- **Brief**
Please quote every line word for word.

— BEGIN Information supplied —

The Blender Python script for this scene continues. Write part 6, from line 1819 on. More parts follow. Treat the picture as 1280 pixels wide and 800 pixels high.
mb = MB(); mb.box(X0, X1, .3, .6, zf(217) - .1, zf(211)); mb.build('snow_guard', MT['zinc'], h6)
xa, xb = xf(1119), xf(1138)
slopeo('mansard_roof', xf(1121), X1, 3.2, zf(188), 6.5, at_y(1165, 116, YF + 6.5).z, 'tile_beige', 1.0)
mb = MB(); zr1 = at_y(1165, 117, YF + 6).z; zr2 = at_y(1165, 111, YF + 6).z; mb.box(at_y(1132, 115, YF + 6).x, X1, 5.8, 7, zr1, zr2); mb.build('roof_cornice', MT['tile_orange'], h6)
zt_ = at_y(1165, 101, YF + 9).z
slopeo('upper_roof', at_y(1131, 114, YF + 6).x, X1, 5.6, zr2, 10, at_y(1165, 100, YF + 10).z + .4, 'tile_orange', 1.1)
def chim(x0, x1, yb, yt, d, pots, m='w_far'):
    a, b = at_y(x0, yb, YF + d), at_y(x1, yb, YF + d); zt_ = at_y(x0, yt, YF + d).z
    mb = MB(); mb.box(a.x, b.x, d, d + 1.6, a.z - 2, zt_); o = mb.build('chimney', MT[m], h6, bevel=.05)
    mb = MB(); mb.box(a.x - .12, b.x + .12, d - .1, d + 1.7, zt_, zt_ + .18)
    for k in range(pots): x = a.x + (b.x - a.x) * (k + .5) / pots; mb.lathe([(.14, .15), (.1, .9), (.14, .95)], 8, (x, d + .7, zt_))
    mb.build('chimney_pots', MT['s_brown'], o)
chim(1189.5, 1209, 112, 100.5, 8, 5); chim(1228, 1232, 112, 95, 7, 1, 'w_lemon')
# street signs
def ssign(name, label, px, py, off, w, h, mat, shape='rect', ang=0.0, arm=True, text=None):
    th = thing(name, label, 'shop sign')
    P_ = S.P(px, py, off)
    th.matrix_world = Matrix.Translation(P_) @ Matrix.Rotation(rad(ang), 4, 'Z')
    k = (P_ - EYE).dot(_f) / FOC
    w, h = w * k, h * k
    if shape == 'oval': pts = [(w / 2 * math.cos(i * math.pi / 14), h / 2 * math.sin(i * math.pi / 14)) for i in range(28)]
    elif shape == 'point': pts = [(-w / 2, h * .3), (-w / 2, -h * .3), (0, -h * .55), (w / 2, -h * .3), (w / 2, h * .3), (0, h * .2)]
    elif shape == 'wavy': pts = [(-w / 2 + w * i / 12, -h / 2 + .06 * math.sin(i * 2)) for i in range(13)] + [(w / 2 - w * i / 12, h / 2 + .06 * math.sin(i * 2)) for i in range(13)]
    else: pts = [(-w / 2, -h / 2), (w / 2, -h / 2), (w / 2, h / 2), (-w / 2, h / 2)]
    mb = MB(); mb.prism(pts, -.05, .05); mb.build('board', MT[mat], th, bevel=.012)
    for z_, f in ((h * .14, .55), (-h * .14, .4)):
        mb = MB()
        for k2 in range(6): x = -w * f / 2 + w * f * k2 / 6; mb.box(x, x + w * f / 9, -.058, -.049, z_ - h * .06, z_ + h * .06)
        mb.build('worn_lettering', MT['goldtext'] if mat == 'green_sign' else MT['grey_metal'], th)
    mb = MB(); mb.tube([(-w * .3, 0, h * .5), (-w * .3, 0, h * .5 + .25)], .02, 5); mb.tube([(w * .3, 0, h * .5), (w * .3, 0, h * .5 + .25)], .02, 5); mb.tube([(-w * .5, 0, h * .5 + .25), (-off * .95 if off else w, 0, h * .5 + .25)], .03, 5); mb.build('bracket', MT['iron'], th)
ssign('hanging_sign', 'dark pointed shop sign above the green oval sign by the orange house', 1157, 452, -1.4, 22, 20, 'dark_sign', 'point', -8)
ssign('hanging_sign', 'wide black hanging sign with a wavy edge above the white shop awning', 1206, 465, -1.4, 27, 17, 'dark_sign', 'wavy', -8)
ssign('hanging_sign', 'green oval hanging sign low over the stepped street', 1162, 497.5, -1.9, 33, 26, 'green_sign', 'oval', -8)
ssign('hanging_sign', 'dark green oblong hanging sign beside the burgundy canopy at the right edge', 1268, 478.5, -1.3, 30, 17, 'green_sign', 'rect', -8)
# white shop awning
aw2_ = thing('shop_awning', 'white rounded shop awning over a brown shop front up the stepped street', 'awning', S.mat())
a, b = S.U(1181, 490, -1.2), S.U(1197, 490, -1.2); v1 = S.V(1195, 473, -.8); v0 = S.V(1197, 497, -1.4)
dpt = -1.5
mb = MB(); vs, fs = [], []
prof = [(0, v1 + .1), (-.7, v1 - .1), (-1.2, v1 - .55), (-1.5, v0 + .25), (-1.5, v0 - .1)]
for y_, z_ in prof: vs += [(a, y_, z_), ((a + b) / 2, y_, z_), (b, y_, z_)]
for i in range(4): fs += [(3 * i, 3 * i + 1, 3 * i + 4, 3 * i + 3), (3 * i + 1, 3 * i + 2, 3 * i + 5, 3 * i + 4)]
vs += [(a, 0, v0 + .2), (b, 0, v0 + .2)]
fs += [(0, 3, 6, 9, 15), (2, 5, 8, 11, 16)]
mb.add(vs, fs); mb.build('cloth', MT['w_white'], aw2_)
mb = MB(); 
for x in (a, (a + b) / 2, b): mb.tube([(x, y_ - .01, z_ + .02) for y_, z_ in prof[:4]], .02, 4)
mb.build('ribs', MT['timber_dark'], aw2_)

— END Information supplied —

- **The output**
The Blender Python script for this scene continues. Write part 6, from line 1819 on. More parts follow. Treat the picture as 1280 pixels wide and 800 pixels high.
mb = MB(); mb.box(X0, X1, .3, .6, zf(217) - .1, zf(211)); mb.build('snow_guard', MT['zinc'], h6)
xa, xb = xf(1119), xf(1138)
slopeo('mansard_roof', xf(1121), X1, 3.2, zf(188), 6.5, at_y(1165, 116, YF + 6.5).z, 'tile_beige', 1.0)
mb = MB(); zr1 = at_y(1165, 117, YF + 6).z; zr2 = at_y(1165, 111, YF + 6).z; mb.box(at_y(1132, 115, YF + 6).x, X1, 5.8, 7, zr1, zr2); mb.build('roof_cornice', MT['tile_orange'], h6)
zt_ = at_y(1165, 101, YF + 9).z
slopeo('upper_roof', at_y(1131, 114, YF + 6).x, X1, 5.6, zr2, 10, at_y(1165, 100, YF + 10).z + .4, 'tile_orange', 1.1)
def chim(x0, x1, yb, yt, d, pots, m='w_far'):
    a, b = at_y(x0, yb, YF + d), at_y(x1, yb, YF + d); zt_ = at_y(x0, yt, YF + d).z
    mb = MB(); mb.box(a.x, b.x, d, d + 1.6, a.z - 2, zt_); o = mb.build('chimney', MT[m], h6, bevel=.05)
    mb = MB(); mb.box(a.x - .12, b.x + .12, d - .1, d + 1.7, zt_, zt_ + .18)
    for k in range(pots): x = a.x + (b.x - a.x) * (k + .5) / pots; mb.lathe([(.14, .15), (.1, .9), (.14, .95)], 8, (x, d + .7, zt_))
    mb.build('chimney_pots', MT['s_brown'], o)
chim(1189.5, 1209, 112, 100.5, 8, 5); chim(1228, 1232, 112, 95, 7, 1, 'w_lemon')
# street signs
def ssign(name, label, px, py, off, w, h, mat, shape='rect', ang=0.0, arm=True, text=None):
    th = thing(name, label, 'shop sign')
    P_ = S.P(px, py, off)
    th.matrix_world = Matrix.Translation(P_) @ Matrix.Rotation(rad(ang), 4, 'Z')
    k = (P_ - EYE).dot(_f) / FOC
    w, h = w * k, h * k
    if shape == 'oval': pts = [(w / 2 * math.cos(i * math.pi / 14), h / 2 * math.sin(i * math.pi / 14)) for i in range(28)]
    elif shape == 'point': pts = [(-w / 2, h * .3), (-w / 2, -h * .3), (0, -h * .55), (w / 2, -h * .3), (w / 2, h * .3), (0, h * .2)]
    elif shape == 'wavy': pts = [(-w / 2 + w * i / 12, -h / 2 + .06 * math.sin(i * 2)) for i in range(13)] + [(w / 2 - w * i / 12, h / 2 + .06 * math.sin(i * 2)) for i in range(13)]
    else: pts = [(-w / 2, -h / 2), (w / 2, -h / 2), (w / 2, h / 2), (-w / 2, h / 2)]
    mb = MB(); mb.prism(pts, -.05, .05); mb.build('board', MT[mat], th, bevel=.012)
    for z_, f in ((h * .14, .55), (-h * .14, .4)):
        mb = MB()
        for k2 in range(6): x = -w * f / 2 + w * f * k2 / 6; mb.box(x, x + w * f / 9, -.058, -.049, z_ - h * .06, z_ + h * .06)
        mb.build('worn_lettering', MT['goldtext'] if mat == 'green_sign' else MT['grey_metal'], th)
    mb = MB(); mb.tube([(-w * .3, 0, h * .5), (-w * .3, 0, h * .5 + .25)], .02, 5); mb.tube([(w * .3, 0, h * .5), (w * .3, 0, h * .5 + .25)], .02, 5); mb.tube([(-w * .5, 0, h * .5 + .25), (-off * .95 if off else w, 0, h * .5 + .25)], .03, 5); mb.build('bracket', MT['iron'], th)
ssign('hanging_sign', 'dark pointed shop sign above the green oval sign by the orange house', 1157, 452, -1.4, 22, 20, 'dark_sign', 'point', -8)
ssign('hanging_sign', 'wide black hanging sign with a wavy edge above the white shop awning', 1206, 465, -1.4, 27, 17, 'dark_sign', 'wavy', -8)
ssign('hanging_sign', 'green oval hanging sign low over the stepped street', 1162, 497.5, -1.9, 33, 26, 'green_sign', 'oval', -8)
ssign('hanging_sign', 'dark green oblong hanging sign beside the burgundy canopy at the right edge', 1268, 478.5, -1.3, 30, 17, 'green_sign', 'rect', -8)
# white shop awning
aw2_ = thing('shop_awning', 'white rounded shop awning over a brown shop front up the stepped street', 'awning', S.mat())
a, b = S.U(1181, 490, -1.2), S.U(1197, 490, -1.2); v1 = S.V(1195, 473, -.8); v0 = S.V(1197, 497, -1.4)
dpt = -1.5
mb = MB(); vs, fs = [], []
prof = [(0, v1 + .1), (-.7, v1 - .1), (-1.2, v1 - .55), (-1.5, v0 + .25), (-1.5, v0 - .1)]
for y_, z_ in prof: vs += [(a, y_, z_), ((a + b) / 2, y_, z_), (b, y_, z_)]
for i in range(4): fs += [(3 * i, 3 * i + 1, 3 * i + 4, 3 * i + 3), (3 * i + 1, 3 * i + 2, 3 * i + 5, 3 * i + 4)]
vs += [(a, 0, v0 + .2), (b, 0, v0 + .2)]
fs += [(0, 3, 6, 9, 15), (2, 5, 8, 11, 16)]
mb.add(vs, fs); mb.build('cloth', MT['w_white'], aw2_)
mb = MB(); 
for x in (a, (a + b) / 2, b): mb.tube([(x, y_ - .01, z_ + .02) for y_, z_ in prof[:4]], .02, 4)
mb.build('ribs', MT['timber_dark'], aw2_)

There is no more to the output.